2 Indian soldiers and a suspected militant are killed in a drawn-out gunfight in Kashmir
The fighting began on Aug. 1 after Indian troops laid a cordon in southern Kulgam district's Akhal forested area following a tip that a group of insurgents was operating there, officials said.
Multiple search operations in the area by soldiers triggered a series of firefights with militants, initially leaving one militant dead and seven soldiers wounded, officials said. Since then, intermittent fighting continued in the area as troops deployed helicopters and drones to combat an unspecified number of militants in the vast, forested area.
According to officials, two army soldiers were killed and two others injured on the eighth day, late Friday.
The Indian army in a statement on social media said the operation continued in the area on Saturday.
Officials did not give any other details. The Associated Press couldn't independently verify the details.

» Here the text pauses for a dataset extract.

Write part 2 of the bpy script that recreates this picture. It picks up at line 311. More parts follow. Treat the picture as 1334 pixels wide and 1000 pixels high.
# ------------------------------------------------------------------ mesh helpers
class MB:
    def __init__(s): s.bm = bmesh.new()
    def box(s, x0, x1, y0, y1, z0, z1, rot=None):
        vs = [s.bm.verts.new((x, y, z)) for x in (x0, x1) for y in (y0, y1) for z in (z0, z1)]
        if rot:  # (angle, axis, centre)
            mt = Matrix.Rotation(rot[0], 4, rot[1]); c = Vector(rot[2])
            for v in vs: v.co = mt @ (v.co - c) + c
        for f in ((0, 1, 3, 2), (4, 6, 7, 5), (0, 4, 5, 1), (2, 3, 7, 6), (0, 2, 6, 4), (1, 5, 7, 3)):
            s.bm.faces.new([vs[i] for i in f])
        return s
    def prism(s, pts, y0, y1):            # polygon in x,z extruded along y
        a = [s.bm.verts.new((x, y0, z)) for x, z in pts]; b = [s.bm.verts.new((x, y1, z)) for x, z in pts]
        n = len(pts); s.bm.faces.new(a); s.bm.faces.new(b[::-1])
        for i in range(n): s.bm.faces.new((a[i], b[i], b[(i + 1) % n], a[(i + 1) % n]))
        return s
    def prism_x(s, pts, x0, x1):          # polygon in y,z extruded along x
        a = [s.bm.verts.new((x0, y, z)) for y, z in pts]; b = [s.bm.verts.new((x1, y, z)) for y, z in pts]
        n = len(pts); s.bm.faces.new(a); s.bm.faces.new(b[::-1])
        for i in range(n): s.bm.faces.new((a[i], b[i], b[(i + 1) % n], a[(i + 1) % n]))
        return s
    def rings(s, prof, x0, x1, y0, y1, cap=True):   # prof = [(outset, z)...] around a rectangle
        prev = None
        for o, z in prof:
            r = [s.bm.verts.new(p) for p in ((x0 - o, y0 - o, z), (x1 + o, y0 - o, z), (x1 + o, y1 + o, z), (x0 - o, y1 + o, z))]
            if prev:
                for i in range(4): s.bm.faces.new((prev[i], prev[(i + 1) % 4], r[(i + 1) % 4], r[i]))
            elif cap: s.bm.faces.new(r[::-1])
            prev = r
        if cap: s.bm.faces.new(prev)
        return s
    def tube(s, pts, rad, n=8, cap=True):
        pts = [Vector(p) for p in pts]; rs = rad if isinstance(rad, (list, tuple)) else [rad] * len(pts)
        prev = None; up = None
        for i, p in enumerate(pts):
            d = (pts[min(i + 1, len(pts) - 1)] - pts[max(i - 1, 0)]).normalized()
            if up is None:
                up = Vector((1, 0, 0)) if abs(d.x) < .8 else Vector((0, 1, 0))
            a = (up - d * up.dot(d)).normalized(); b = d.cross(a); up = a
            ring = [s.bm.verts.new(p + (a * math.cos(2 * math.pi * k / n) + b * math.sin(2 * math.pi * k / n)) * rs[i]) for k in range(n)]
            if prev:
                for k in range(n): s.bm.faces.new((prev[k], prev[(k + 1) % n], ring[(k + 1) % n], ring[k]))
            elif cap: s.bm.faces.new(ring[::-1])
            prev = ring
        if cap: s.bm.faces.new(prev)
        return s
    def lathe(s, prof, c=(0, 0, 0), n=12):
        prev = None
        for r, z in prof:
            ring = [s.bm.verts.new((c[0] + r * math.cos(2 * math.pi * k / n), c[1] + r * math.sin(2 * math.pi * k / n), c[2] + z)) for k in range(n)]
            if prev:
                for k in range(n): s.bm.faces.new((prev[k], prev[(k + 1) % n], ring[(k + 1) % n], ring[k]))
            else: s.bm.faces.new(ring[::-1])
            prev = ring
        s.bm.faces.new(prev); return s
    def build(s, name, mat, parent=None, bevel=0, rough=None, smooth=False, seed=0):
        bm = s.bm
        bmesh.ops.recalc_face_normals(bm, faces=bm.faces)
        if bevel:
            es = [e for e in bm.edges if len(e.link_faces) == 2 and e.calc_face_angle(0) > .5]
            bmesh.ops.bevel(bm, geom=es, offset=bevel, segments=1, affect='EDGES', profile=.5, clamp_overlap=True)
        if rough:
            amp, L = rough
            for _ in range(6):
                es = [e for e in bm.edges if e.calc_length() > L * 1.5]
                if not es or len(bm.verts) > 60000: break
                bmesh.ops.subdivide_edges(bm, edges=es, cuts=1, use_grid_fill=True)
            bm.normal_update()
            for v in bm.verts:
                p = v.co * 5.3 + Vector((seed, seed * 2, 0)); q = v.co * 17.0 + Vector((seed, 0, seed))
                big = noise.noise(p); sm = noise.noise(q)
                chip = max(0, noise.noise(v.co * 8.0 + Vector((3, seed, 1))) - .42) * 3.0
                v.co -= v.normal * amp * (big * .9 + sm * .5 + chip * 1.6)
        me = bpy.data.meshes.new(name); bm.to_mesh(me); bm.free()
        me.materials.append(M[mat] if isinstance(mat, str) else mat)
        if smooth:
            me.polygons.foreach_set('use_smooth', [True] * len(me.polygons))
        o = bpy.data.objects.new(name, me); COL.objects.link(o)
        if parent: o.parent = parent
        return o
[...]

Nuclear-armed rivals India and Pakistan each administer part of Kashmir, but both claim the territory in its entirety. Militants in the Indian-controlled portion of Kashmir have been fighting New Delhi's rule since 1989. Many Muslim Kashmiris support the rebels' goal of uniting the territory, either under Pakistani rule or as an independent country.
India insists the Kashmir militancy is Pakistan-sponsored terrorism. Pakistan denies the charge, and many Kashmiris consider it a legitimate freedom struggle. Tens of thousands of civilians, rebels and government forces have been killed in the conflict.
Last month, India's powerful home minister Amit Shah said in parliament that three suspected militants killed in a gunbattle in the disputed region were responsible for a shooting massacre in which more than two dozen people died and that led to a military clash between India and Pakistan earlier this year.
Before the April gun massacre in the Kashmiri resort town of Pahalgam, the fighting had largely ebbed in the region's Kashmir Valley, the heartland of anti-India rebellion, and mainly shifted to mountainous areas of Jammu in the past few years.
The massacre increased tensions between India and Pakistan, leading to the worst military confrontation in decades and the death of dozens of people, until a ceasefire was reached on May 10 after U.S mediation.
The region has simmered in anger since New Delhi ended the region's semi-autonomy in 2019 and drastically curbed dissent, civil liberties and media freedoms while intensifying counterinsurgency operations.